- _WORK TO DO_: Extract the lines that carry the string "pixels" from the listing.

- _GIVEN INFORMATION_:
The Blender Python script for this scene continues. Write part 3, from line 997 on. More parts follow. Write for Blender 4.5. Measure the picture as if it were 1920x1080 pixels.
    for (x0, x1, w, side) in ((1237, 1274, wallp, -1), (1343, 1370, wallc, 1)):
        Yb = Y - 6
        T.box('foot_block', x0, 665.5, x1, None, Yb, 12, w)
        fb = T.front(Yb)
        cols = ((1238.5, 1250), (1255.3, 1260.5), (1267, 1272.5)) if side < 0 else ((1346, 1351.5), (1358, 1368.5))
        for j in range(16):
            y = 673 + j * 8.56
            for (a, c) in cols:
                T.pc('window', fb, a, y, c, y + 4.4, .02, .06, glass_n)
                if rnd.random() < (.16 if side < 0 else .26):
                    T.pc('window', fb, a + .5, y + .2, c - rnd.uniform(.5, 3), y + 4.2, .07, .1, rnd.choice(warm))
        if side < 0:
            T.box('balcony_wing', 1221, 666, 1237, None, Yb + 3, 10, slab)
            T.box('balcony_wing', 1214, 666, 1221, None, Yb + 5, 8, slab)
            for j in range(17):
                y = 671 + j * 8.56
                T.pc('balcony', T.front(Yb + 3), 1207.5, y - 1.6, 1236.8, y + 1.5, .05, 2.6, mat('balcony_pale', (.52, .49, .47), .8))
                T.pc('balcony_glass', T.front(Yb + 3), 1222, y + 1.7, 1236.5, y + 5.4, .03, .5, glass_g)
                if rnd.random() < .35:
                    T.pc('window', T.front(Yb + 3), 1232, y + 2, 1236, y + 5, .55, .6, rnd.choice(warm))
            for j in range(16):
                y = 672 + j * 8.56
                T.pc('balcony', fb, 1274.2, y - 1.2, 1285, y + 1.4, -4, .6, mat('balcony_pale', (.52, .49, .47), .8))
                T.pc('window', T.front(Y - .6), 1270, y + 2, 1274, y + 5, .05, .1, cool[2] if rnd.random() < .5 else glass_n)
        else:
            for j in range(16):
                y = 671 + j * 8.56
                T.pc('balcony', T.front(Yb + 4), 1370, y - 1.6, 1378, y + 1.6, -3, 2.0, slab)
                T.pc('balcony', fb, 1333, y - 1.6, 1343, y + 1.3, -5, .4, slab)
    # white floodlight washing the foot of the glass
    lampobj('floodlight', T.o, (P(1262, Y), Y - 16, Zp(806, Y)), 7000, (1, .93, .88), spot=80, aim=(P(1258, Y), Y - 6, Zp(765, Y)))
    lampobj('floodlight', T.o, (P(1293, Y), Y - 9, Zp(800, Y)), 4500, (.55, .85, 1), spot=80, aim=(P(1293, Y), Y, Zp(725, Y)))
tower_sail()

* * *

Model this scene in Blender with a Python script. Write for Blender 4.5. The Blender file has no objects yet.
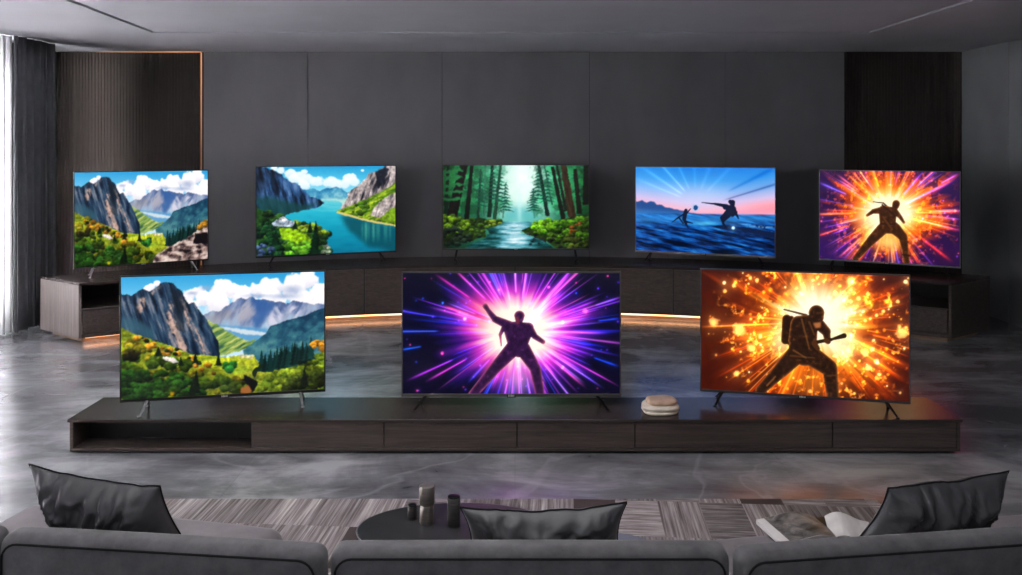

---

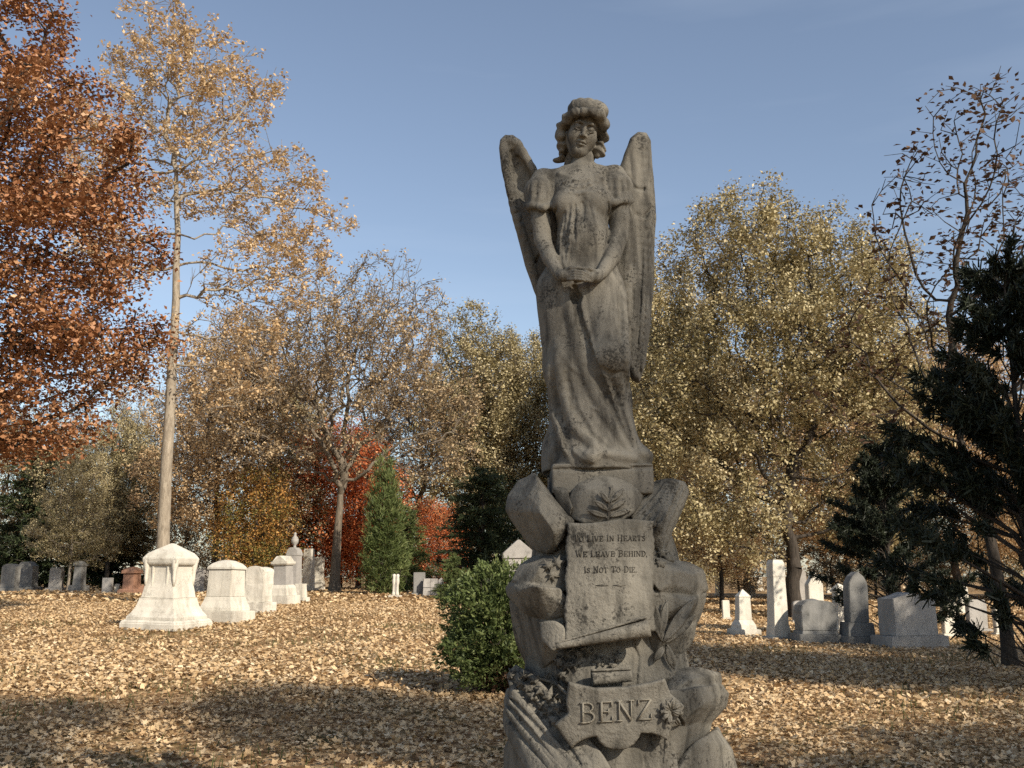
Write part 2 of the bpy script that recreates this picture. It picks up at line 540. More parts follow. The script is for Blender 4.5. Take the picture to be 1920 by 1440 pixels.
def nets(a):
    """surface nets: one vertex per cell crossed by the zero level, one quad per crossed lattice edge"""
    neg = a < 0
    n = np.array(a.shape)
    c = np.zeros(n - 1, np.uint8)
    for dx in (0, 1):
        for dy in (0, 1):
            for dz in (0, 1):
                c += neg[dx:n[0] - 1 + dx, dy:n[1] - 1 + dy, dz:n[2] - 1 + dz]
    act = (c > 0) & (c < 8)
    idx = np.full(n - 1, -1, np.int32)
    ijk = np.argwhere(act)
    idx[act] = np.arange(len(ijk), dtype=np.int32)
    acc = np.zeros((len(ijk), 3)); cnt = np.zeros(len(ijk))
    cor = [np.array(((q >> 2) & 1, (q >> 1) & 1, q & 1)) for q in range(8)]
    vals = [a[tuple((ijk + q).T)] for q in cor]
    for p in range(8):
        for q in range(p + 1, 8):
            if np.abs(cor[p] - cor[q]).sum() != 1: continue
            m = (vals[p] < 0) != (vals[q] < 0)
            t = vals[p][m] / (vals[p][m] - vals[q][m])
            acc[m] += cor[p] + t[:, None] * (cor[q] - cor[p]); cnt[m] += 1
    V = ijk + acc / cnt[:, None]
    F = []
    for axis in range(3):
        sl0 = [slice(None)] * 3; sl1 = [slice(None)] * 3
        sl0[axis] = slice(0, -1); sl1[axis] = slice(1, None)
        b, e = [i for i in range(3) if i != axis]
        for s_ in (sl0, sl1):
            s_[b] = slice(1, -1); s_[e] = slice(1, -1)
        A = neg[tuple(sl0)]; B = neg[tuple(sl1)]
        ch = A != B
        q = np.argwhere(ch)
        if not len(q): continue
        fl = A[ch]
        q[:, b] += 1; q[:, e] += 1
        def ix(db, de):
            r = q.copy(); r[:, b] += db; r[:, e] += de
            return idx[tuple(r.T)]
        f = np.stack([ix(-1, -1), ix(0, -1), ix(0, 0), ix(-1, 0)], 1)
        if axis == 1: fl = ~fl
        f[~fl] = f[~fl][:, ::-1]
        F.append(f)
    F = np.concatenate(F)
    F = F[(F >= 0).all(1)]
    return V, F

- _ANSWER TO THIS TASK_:
The Blender Python script for this scene continues. Write part 3, from line 997 on. More parts follow. Write for Blender 4.5. Measure the picture as if it were 1920x1080 pixels.
Write part 2 of the bpy script that recreates this picture. It picks up at line 540. More parts follow. The script is for Blender 4.5. Take the picture to be 1920 by 1440 pixels.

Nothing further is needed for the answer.